Em Guaratiba, João Carlos Abreu, de 56 anos, ocupa quase 80 mil metros
quadrados com o cultivo de maracujá, chuchu, hortaliças, aipim e tomates. O
último item da lista é aposta ousada, já que o clima local não ajuda, mas ele
gosta de desafios: vai iniciar um plantio inédito de uvas pretas sem sementes
na região, com mudas vindas de Petrolina, em Pernambuco. Todos os produtos
colhidos abastecem o mercado que mantém no bairro, onde chega a vender 600
molhos de couve por dia.
A terra de Guaratiba — não por acaso o lugar onde fica o histórico sítio
do paisagista Roberto Burle Marx, reconhecido como Patrimônio Mundial da
Humanidade em julho — também abriga produtores de plantas ornamentais.
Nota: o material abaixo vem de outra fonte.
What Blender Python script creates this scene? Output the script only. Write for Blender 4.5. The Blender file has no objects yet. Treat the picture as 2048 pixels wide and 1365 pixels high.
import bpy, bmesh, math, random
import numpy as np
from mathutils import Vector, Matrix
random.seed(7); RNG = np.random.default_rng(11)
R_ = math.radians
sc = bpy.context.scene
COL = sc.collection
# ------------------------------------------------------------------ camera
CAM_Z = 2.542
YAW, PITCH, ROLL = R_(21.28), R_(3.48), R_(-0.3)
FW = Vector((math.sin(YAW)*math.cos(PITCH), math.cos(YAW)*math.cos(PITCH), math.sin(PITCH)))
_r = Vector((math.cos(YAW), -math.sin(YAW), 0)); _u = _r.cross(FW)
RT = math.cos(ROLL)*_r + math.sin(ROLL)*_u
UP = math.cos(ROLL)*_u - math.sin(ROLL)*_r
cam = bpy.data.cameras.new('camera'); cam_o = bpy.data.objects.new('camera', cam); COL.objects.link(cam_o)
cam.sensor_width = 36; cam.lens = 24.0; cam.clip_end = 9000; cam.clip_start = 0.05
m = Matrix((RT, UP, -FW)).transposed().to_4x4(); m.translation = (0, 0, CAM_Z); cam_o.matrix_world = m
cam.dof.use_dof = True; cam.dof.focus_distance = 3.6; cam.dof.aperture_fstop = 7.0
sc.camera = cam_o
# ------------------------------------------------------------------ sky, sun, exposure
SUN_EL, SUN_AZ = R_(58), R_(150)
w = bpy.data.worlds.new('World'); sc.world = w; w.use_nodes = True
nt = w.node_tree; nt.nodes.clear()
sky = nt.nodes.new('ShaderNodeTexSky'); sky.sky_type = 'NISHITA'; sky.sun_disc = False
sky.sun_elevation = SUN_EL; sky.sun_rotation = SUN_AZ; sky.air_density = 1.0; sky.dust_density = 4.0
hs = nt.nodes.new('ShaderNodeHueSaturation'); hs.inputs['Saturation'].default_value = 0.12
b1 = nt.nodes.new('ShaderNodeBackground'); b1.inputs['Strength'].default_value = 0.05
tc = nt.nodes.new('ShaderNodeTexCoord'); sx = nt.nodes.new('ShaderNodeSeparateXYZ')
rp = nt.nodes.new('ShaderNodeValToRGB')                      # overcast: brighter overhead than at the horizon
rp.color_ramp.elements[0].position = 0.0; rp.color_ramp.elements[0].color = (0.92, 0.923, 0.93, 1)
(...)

João
Camacho, de 62 anos, nasceu no bairro, tem Burle Marx como inspiração e cultiva
mais de cem espécies em quase 40 mil metros quadrados de terreno.
— Cerca de 80% das minhas vendas são de atacado, para lojas e quiosques.
Mas atendo também compradores individuais que chegam até aqui — diz João
Camacho.
Segundo o último Censo Agro do IBGE, realizado em 2017, mais de 90% dos estabelecimentos
agropecuários do município têm menos de 200 mil metros quadrados. E quase dois
terços desse universo (67,8%) pertencem à categoria definida como “agricultura
familiar”.
— Durante bastante tempo, o homem do campo foi marginalizado como alguém
atrasado. Mas, na verdade, o produtor rural tem muito orgulho do seu trabalho,
de estar abastecendo as mesas de tanta gente. É uma responsabilidade muito
grande. Diversas famílias têm nessa agricultura o único sustento. Apesar de
serem baixas, as produções de coco e aipim, por exemplo, são as segundas
maiores do estado. Por isso, digo que toda produção, mesmo que pequena, tem seu
valor e a sua importância — explica Winicius Wagner, supervisor da Pesquisa
Agrícola Municipal.
Ainda segundo o IBGE, o que determina a presença de um alimento na
pesquisa é a relevância em relação ao que se produz no resto do país, de acordo
com metodologia internacional. Pelos parâmetros do PAM, a produção mais
expressiva da cidade se concentra na Zona Oeste, já que outras localidades,
como escolas e pequenos quilombos, exibem números baixos e irregulares,
chegando a passar até um ano sem produzir.